--- GOAL ---
Go over the entries below line by line, copying each one that contains the word "from".

— begin DATA SHOWN —

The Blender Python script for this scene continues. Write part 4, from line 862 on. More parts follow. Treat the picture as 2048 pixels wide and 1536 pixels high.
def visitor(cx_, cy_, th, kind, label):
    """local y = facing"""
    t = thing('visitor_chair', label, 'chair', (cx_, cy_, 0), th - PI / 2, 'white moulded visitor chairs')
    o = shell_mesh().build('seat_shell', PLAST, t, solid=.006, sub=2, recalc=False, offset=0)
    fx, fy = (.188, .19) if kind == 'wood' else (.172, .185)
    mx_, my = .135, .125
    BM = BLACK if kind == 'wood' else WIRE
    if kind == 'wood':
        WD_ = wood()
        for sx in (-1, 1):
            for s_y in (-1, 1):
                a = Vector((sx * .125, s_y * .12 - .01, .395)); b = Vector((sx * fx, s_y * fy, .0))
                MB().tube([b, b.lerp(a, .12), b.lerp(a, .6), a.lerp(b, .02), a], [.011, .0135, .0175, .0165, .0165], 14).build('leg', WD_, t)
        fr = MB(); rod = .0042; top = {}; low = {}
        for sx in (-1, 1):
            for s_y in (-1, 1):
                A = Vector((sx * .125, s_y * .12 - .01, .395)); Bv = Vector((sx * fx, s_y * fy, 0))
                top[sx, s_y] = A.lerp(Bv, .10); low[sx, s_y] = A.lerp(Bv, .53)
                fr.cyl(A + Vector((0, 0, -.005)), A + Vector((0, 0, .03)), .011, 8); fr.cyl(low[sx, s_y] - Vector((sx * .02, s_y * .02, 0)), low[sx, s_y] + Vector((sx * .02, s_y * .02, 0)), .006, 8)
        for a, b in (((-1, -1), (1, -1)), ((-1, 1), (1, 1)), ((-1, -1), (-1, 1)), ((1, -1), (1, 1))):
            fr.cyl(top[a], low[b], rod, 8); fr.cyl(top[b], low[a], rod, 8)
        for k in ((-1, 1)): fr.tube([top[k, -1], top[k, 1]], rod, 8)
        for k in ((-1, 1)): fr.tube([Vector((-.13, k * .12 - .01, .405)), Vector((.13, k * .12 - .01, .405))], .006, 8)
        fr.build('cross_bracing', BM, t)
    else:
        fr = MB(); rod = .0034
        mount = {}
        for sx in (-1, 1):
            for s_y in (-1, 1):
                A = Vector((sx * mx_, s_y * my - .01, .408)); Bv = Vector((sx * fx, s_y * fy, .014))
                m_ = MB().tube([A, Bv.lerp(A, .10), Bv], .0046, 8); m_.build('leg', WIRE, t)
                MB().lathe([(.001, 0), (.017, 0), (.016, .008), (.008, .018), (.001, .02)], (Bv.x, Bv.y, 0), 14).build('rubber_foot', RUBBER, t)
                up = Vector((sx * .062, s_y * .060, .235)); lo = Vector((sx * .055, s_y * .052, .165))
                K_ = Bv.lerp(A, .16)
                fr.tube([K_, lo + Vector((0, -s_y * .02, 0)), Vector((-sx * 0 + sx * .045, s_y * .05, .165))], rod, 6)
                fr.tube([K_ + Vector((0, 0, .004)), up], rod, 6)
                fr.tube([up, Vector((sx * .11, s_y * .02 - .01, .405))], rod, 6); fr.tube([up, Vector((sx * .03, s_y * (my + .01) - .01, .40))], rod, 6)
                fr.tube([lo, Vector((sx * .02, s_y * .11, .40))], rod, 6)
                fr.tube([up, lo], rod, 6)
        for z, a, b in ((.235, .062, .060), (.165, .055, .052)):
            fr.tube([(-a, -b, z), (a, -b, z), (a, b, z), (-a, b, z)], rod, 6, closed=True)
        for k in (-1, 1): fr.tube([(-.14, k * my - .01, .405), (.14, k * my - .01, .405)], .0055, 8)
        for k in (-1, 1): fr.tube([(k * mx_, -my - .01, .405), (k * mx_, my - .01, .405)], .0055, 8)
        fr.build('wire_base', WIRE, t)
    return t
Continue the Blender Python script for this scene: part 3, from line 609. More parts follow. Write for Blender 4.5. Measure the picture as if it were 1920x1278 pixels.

— end DATA SHOWN —

--- ANSWER ---
The Blender Python script for this scene continues. Write part 4, from line 862 on. More parts follow. Treat the picture as 2048 pixels wide and 1536 pixels high.
Continue the Blender Python script for this scene: part 3, from line 609. More parts follow. Write for Blender 4.5. Measure the picture as if it were 1920x1278 pixels.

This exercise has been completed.